What is asked: Return the first line, the line containing "cam_d.dof.use_dof = False", and every line between them, exactly as they stand.

Data lines:
↓↓↓

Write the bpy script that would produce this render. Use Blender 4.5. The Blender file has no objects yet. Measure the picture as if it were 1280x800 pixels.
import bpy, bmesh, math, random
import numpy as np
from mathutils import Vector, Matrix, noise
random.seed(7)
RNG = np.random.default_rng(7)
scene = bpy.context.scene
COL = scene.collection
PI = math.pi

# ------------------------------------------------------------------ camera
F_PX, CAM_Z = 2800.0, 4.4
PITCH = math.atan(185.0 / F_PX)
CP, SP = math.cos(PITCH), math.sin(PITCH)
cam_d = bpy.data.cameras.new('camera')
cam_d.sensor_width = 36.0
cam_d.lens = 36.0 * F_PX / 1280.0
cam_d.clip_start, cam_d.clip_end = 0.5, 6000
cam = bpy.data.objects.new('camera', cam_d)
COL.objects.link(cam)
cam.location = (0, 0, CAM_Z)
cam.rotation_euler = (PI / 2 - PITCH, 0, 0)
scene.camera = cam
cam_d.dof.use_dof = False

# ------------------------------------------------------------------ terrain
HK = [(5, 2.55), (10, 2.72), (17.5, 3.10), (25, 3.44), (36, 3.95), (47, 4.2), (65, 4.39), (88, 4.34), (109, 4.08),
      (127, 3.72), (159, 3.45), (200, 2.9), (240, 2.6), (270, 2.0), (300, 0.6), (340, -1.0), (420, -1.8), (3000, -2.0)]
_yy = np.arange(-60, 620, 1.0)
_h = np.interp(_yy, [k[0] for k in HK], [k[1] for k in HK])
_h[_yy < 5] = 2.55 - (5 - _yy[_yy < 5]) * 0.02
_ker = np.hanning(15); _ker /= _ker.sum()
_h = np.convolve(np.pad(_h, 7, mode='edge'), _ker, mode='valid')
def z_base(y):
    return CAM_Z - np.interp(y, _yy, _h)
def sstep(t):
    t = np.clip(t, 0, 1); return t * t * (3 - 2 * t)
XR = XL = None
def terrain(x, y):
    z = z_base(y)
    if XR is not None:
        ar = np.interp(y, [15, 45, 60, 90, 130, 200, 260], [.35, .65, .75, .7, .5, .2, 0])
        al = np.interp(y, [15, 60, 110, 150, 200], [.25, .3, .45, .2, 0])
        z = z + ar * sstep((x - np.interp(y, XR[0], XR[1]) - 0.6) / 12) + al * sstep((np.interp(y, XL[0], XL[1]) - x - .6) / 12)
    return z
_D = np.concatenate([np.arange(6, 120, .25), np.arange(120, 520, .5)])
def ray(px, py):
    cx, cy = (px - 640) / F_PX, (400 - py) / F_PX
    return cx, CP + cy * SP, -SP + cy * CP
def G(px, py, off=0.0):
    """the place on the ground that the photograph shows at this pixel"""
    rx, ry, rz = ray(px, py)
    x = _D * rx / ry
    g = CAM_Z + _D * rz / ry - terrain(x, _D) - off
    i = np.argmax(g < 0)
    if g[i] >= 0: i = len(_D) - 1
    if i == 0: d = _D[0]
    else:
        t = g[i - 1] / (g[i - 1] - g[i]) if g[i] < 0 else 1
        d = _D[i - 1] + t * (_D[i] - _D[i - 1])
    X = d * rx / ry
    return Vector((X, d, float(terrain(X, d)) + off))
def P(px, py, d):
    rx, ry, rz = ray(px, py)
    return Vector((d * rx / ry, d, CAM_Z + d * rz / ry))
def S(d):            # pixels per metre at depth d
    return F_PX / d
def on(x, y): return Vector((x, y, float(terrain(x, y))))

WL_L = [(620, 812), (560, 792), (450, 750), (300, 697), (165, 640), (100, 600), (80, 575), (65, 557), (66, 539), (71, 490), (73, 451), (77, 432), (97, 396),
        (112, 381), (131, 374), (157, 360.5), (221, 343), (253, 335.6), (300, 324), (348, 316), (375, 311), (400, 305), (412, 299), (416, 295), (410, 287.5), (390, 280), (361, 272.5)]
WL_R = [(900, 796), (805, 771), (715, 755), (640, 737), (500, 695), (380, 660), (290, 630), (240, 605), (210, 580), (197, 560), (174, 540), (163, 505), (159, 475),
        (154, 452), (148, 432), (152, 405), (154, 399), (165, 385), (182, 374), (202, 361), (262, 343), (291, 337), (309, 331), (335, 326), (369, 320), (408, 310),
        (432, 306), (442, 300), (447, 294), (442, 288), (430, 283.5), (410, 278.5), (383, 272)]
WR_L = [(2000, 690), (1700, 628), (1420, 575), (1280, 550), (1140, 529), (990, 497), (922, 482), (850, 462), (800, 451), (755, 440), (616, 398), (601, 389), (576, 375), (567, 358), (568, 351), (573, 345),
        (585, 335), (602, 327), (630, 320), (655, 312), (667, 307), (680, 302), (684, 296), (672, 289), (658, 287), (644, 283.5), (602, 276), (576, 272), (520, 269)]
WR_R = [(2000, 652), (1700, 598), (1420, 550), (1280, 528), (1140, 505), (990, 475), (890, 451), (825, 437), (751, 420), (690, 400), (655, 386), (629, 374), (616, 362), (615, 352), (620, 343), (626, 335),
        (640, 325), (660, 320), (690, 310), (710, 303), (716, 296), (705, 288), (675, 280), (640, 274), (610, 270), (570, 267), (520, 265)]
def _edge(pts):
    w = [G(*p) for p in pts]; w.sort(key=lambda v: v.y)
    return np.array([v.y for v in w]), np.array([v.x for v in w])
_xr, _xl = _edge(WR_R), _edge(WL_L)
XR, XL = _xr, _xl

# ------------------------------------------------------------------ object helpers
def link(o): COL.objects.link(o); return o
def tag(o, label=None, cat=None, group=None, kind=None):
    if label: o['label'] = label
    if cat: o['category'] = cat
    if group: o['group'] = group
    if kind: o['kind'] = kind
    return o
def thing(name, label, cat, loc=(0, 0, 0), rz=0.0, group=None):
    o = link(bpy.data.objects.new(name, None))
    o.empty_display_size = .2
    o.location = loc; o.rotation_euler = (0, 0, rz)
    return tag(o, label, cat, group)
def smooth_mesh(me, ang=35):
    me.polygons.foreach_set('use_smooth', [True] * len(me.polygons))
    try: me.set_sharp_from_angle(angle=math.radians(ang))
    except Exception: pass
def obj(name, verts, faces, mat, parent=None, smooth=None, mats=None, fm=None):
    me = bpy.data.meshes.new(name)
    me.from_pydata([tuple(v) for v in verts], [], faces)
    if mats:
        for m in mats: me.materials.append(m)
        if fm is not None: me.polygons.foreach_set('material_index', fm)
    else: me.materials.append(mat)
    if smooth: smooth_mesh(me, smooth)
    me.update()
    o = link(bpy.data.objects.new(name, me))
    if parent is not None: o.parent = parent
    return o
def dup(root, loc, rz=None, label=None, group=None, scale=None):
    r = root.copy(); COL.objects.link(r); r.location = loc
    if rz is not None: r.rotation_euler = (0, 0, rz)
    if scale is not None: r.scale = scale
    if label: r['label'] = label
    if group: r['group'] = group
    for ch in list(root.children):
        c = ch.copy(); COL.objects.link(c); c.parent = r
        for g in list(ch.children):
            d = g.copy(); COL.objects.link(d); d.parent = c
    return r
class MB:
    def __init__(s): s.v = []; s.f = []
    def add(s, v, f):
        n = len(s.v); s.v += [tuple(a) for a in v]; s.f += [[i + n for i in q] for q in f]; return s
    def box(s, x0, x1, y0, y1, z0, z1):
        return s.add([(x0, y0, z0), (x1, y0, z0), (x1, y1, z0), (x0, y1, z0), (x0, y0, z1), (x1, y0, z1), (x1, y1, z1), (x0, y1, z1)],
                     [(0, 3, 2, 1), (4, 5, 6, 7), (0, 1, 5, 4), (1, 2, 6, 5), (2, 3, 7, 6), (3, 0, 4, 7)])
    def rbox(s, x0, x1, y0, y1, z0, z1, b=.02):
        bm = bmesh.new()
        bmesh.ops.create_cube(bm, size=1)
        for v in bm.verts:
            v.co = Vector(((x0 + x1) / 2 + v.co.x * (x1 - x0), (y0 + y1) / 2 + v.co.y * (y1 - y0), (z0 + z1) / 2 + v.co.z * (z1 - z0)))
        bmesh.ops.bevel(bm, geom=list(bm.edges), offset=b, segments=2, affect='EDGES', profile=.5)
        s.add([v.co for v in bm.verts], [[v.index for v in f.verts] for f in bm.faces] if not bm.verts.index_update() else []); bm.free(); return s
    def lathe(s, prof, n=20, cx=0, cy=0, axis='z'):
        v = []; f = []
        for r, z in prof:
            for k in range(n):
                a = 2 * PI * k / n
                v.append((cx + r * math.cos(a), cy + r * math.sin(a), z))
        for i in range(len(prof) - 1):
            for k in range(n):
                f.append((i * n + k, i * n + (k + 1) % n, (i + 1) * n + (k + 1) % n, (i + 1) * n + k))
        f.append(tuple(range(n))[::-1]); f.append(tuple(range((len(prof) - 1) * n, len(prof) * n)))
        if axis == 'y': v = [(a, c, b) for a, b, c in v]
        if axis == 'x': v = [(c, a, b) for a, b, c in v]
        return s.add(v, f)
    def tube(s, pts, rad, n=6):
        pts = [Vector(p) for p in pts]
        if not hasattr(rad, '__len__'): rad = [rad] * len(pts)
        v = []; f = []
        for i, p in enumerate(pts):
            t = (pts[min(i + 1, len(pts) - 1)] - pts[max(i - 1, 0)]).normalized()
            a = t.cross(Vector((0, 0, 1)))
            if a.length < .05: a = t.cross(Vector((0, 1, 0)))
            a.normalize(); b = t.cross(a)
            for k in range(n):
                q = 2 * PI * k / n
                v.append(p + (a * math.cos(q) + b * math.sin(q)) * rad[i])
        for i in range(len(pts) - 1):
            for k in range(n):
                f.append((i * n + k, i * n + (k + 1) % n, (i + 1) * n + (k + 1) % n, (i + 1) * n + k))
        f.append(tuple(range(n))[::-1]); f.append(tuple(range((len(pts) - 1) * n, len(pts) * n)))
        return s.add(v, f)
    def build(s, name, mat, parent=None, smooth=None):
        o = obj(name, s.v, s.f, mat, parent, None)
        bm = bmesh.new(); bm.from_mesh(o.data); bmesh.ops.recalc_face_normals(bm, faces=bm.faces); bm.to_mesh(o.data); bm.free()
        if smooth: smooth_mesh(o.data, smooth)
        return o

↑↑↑

Result for this task:
Write the bpy script that would produce this render. Use Blender 4.5. The Blender file has no objects yet. Measure the picture as if it were 1280x800 pixels.
import bpy, bmesh, math, random
import numpy as np
from mathutils import Vector, Matrix, noise
random.seed(7)
RNG = np.random.default_rng(7)
scene = bpy.context.scene
COL = scene.collection
PI = math.pi

# ------------------------------------------------------------------ camera
F_PX, CAM_Z = 2800.0, 4.4
PITCH = math.atan(185.0 / F_PX)
CP, SP = math.cos(PITCH), math.sin(PITCH)
cam_d = bpy.data.cameras.new('camera')
cam_d.sensor_width = 36.0
cam_d.lens = 36.0 * F_PX / 1280.0
cam_d.clip_start, cam_d.clip_end = 0.5, 6000
cam = bpy.data.objects.new('camera', cam_d)
COL.objects.link(cam)
cam.location = (0, 0, CAM_Z)
cam.rotation_euler = (PI / 2 - PITCH, 0, 0)
scene.camera = cam
cam_d.dof.use_dof = False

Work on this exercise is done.